The following counterexample answers the supplementary question added in the edit. Choose the algebraic integer $\sqrt2$ as the base. Then we may expand $1$ in the periodic form $$1=\frac12+\frac14+\cdots+\left(\frac{0}{(\sqrt2)^{2k-1}}+\frac{1}{(\sqrt2)^{2k}}\right)+\cdots.$$But we can also express it in a more irregular expansion:$$1=\frac1{\sqrt2}+\frac14+\frac1{32}+\frac1{64\sqrt2}+\cdots+\frac{a_k}{\sqrt2^k}+\cdots,$$where $a_k=1$ if $$1-\sum_{j=1}^{k-1}\frac{a_j}{\sqrt2^j}>\frac1{\sqrt2^k},$$ with $a_k=0$ otherwise, for $k=1,2,\dots\,$. To show that the irregular expansion is aperiodic, assume the contrary: namely that there exist integers $l\geqslant0$ and $m\geqslant1$ satisfying $$1=\sum_{k=1}^l\frac{a_k}{\sqrt2^k}+\frac1{\sqrt2^{l+1}}\sum_{k=1}^m\frac{a_{l+k}}{\sqrt2^k}\frac1{1-1/\sqrt2^{m}}.$$We may ensure that $l$ is positive by including, if necessary, the first cycle of $m$ terms of the periodic tail in the initial (pre-periodic) length-$l$ segment of the expansion. Since the terminal factor $1/(1-1/\sqrt2^{m})$ is either a positive rational number or the sum of a positive rational number and a positive rational multiple of $\sqrt2,$ the whole of the RHS of the above sum is of this form.

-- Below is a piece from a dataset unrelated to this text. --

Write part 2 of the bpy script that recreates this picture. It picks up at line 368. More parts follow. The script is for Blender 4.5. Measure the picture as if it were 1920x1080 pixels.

Moreover it is not rational---because the initial segment (of length $l$) includes the first term $1/\sqrt2,$ and so the overall coefficient of $\sqrt2$ is at least $\frac12$. But the LHS is rational: a contradiction.